In a recent interview with the Los Angeles Times, Nolan said he wanted to find “language that has emotional not intellectual meaning to people,” and so went for contemporary dialogue rather than artificially elevated speech. But he admitted he might have called it wrong. “I was maybe being naïve, it might bite me on the ass,” he said, “but I wanted an earthy narrative. To me it was a no-brainer.”

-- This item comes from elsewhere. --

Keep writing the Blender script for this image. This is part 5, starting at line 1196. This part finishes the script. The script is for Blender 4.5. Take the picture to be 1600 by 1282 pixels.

Nolan went on to insist that his casting choices were, similarly, about putting contemporary faces on characters from ancient myth. For example, Lupita Nyong’o plays Helen of Troy, Jon Bernthal plays Sparta’s King Menelaus, and Zendaya plays the goddess Athena. “These are mythological figures, iconic in some ways,” Nolan said. “I wanted to cast it big, get the finest bunch of actors,” because, as the LA Times put it, their familiar faces would help a modern audience feel at home in an ancient story.

Nolan defended his approach with The Odyssey back in May, too, when he responded to complaints about historical accuracy after some said Agamemnon’s armor looks like Batman’s. In December last year, when the debut trailer for The Odyssey revealed Agamemnon’s imposing, all black suit, some joked that it looked out of place. As one commenter said at the time: “Had no idea Ancient Greeks used Batman helmets and sailed in Viking ships. Seriously, how hard is it to look at the picture of what the real thing looked like?”

In a profile in Time magazine, Nolan defended his movie from such complaints. The Odyssey is set at the end of the Bronze Age (a period of societal collapse in the Mediterranean basin during the late 13th to early 12th century BC), and Nolan said our knowledge of the era is based on “very fragmentary archeological records.” He then insisted Agamemnon’s armor as it appears in the movie is feasible.

“There are Mycenaean daggers that are blackened bronze,” Nolan said. “The theory is they probably could have blackened bronze in those days. You take bronze, you add more gold and silver to it and then use sulfur. With Agamemnon, Ellen [Mirojnick], our costume designer, is trying to communicate how elevated he is relative to everyone else. You do that through materials that would be very expensive.”

Nolan then said Homeric characters were initially depicted “in the manner of people living in Homer’s time,” roughly 400 to 500 years after the collapse of the Late Bronze Age, “so there’s a pretty strong case there for portraying things that way because that’s the way the first audience received the story.”

Nolan also noted parallels between The Odyssey and his 2014 movie, Interstellar, which used real-world science to predict and depict interactions with black holes. Some complained about the physics at play in Interstellar, and Nolan sounded philosophical about the historical accuracy complaints on The Odyssey, over a decade later.

“For Interstellar, you’re looking at, ‘What is the best speculation of the future?’ When you’re looking at the ancient past, it’s actually the same thing. ‘What is the best speculation and how can I use that to create a world?’” he said.

“Hopefully they’ll enjoy the film, even if they don’t agree with everything. We had a lot of scientists complain about Interstellar. But you just don’t want people to think that you took it on frivolously.”

The Odyssey hits theaters July 17, 2026.